Er ist ein ganz anderer Typ als sein Vorgänger. Unberechenbarkeiten wie die
von Ronald Schill sind von Dirk Nockemann, dem neuen Hamburger Innensenator,
kaum zu erwarten. Sonst aber wird sich an der Innenpolitik in der Hansestadt
nicht viel ändern. Daran, dass mit aller Härte abgeschoben wird und der
Spielraum der Polizei bis an die Grenze der Legalität ausgeweitet wird, werden
sich die Hamburger auch unter dem Innensenator Nockemann gewöhnen müssen.
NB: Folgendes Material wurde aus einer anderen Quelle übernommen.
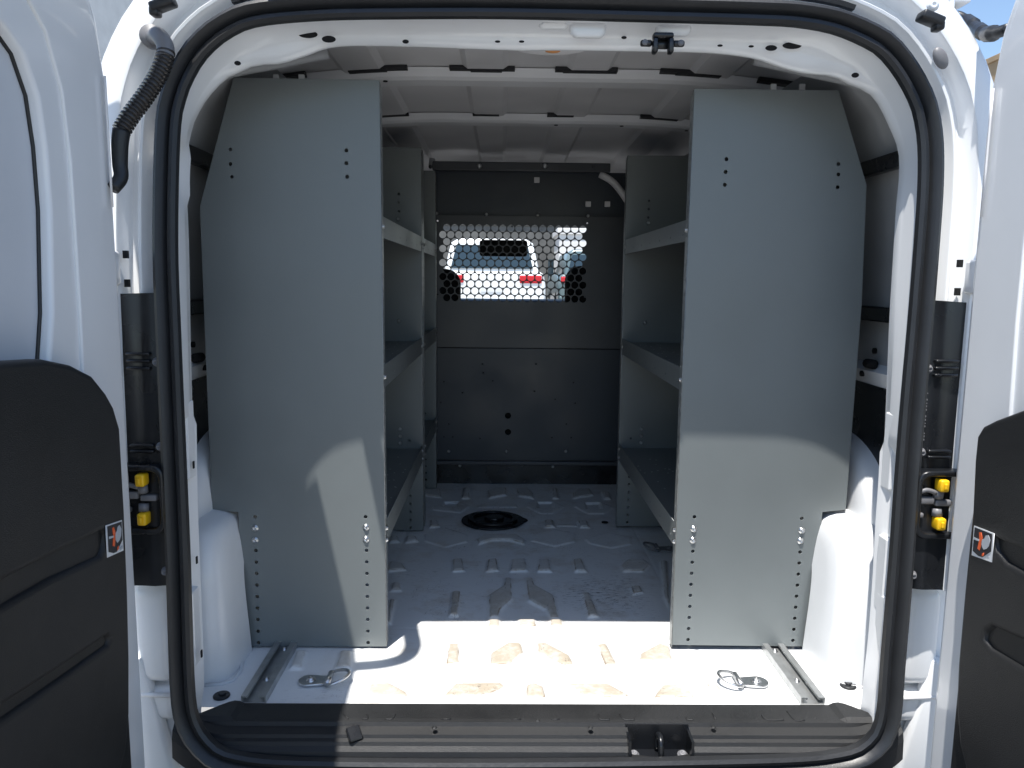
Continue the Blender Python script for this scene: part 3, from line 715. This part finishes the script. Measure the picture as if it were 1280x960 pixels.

Nockemann hat einen offenen und direkten Führungsstil angekündigt. Er sei
auch für Kritik empfänglich, sagte der 45-Jährige bei seiner Vorstellung - ein
deutlicher Seitenhieb auf das ehemalige Leitungsduo der Behörde, Ronald Schill
und Staatsrat Walter Wellinghausen. Nockemann muss wissen, wie es in der Behörde
zugegangen ist: Als bisheriger Büroleiter seines Vorgängers war er an allen
Entscheidungen beteiligt.
Hervorgetan hat sich der Jurist, der zuvor neun Jahre lang das Landesamt für
Asyl- und Flüchtlingsangelegenheiten in Mecklenburg-Vorpommern geleitet hat,
bisher wenig. Im persönlichen Auftreten wirkt er bestimmt, aber farblos. Ihm
fehlt die mediale Strahlkraft, die von seinem Vorgänger ausgegangen ist. Lange
Zeit hat sich Nockemann vielmehr als Erfüllungsgehilfe des Innensenators in der
Hamburger Bürgerschaft verstanden, in der er als stellvertretender Fraktionschef
der Schill-Partei saß. Diese Verquickung von Bürgerschaftsmandat und
Büroleiterfunktion ließ denn auch vor zwei Jahren das Wort vom "Schillz"
aufkommen.
Am Rednerpult des Parlaments hat sich Schills Nachfolger bereits den Ruf
eines rechten Scharfmachers erarbeitet. Dem grünen Abgeordneten Manfred Mahr,
Mitglied der Kritischen Polizisten, empfahl er, den Job zu wechseln, weil dieser
offenbar "den Beruf des Polizisten hasst". Als Schill im August 2002 seine
ausländerfeindliche Rede im Bundestag hielt, sprang Nockemann für ihn in die
Bresche: Zuwanderer seien "Brückenköpfe fremder Kulturen, gegen die wir unsere
Kultur verteidigen müssen", stellte der designierte Senator damals fest. Die
Folterdrohung der Frankfurter Polizei gegenüber dem Entführer von Jakob von
Metzler hielt er für "aus menschlicher Sicht völlig verständlich". Und als sich
der Innenausschuss der Bürgerschaft im März damit befasste, dass Polizisten eine
Schülerdemonstration gegen den Irakkrieg zusammengeprügelt hatten, sorgte
Nockemann dafür, dass alle Zuschauerstühle mit Schill-Fans und Claqueuren
besetzt wurden. Die SPD hat alle diese Fehlleistungen genüsslich in einer
Pressemitteilung zur Berufung Nockemannns aufgeführt und spricht denn auch von
einer "schlechten Wahl".
Zuletzt war das Verhältnis Nockemanns zu seinem Dienstherrn und Parteichef
Schill allerdings schwer belastet. Nockemann hatte mehrfach versucht, Schill von
seinen Ausbrüchen in der Öffentlichkeit abzubringen. Als Schill in dieser Woche
entlassen wurde und seine Fraktion ihn daraufhin sofort fallen ließ, soll er
getobt haben, Nockemann habe ihn verraten.
Eine Kontinuität bleibt auf jeden Fall gewahrt. Nach dem bisherigen
Innenstaatsrat Walter Wellinghausen gehört mit Nockemann erneut ein früheres
SPD-Mitglied der Behördenleitung an. Der Neue war allerdings nur bei den Jusos.